Thursday, Jan. 31, 2008

Outsourcing Home Cooking

By Joel Stein

There was a time when everyone knew what cooking meant. You chopped food into smaller pieces, mixed them together, added seasoning and heated the whole thing up. Then things got confusing. Was dropping frozen peas in a pot cooking? Was combining Campbell's cream of mushroom soup, Bumble Bee tuna and Ritz crackers cooking? Heating a Hungry Man?

Right now I have no idea if I'm cooking. I'm standing at a Dream Dinners location in Burbank, Calif., next to a lot of moms. Following a posted recipe, we're scooping cubes of frozen, dry-looking chicken into a Ziploc bag, adding measuring cups full of chopped frozen vegetables, liquid smoke, minced garlic and barbecue sauce. We're making a week's worth of these meals, putting Ziploc bags of meat and Ziploc bags of vegetables and Ziploc bags of seasonings inside bigger Ziploc bags to protect the smaller Ziploc bags. I deeply suspect that the meals at Dream Dinners were invented by a major shareholder of the corporation that owns Ziploc.

The idea for applying Henry Ford assembly-line techniques to home cooking began in 1995, when Dream Dinners co-founder Stephanie Allen's catering business in Snohomish, Wash., became so busy, she didn't have time to cook for her own family. So she and a friend started getting together one Saturday a month to prepare a bunch of meals, shoving them in the freezer and later heating them up one night at a time. After seven years of giving tips to other moms who heard about the system, Allen sent an e-mail inviting friends to her catering kitchen. "I told them that we'll make this a girls' night out once a month," she said. "I'll bring the wine and the music, and [we'll] get a chore done."

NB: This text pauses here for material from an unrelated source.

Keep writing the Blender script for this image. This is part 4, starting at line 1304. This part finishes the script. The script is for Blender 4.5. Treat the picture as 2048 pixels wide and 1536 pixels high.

Now there are 278 Dream Dinners locations and some 60 other meal-assembly kitchen chains serving about 350,000 customers a month, each of whom typically packs an ice chest of 12 meals in little more than an hour. In fact, there are so many of these places that a website, mealassembly.net helps you find the one closest to your home, whether that's in Seattle, Sydney, Singapore or Saskatoon. The industry got so crowded last year that some stores are closing, and many--like Super Suppers--are selling premade frozen meals, at no extra charge; some are even starting to deliver. Others are going upscale: Colorado's Organic Dish, which focuses on local ingredients, has entrees such as Halibut en Papillote.

I got meals at Super Suppers, Dream Dinners and Let's Eat!, the latter a well-reviewed East Coast chain that uses fresh herbs and serves complimentary mimosas. And I was surprised that while these meals tasted nothing like anything I'd ever make or order at a restaurant, they were mostly pretty good. I'd have Dream Dinners' rich Steak Gorgonzola again, or that big, gloppy, messy, delicious dish of prunes, olives and capers they call Chicken Mirabella.

The other nice thing was the price. I learned that you can clip as many coupons as you want, but you can never make a dinner as cheaply as these kitchens can. I got nine entrees, each of which is supposed to serve three, and two desserts from Dream Dinners for $146.87--under $5 a serving. I also learned that my wife and I eat about two servings each.

Strangely, though, the assembly-line system didn't actually save me time, compared with cooking dinner myself. The entrees don't come with sides, just suggestions for them, so I found myself chopping bacon, shallots and garlic for Brussels sprouts while stirring the pulled pork--a dish that usually takes me five minutes to prep from scratch and comes out much better.

But the appeal of the meal-assembly approach isn't that it saves you time; it's that it saves you having to think. That's what the moms at Dream Dinners liked: they didn't have to worry about what was for dinner when they came home from work. Some of them confessed they didn't tell their families that they didn't "make" dinner, because, maybe, kind of, they sort of did. Unlike the old frozen dinner, designed to be consumed with multitasking efficiency while watching television, the new one--with its dirty pots and table setting--is trying to freeze something else: our family life. And maybe, kind of, sort of, that's what cooking is about.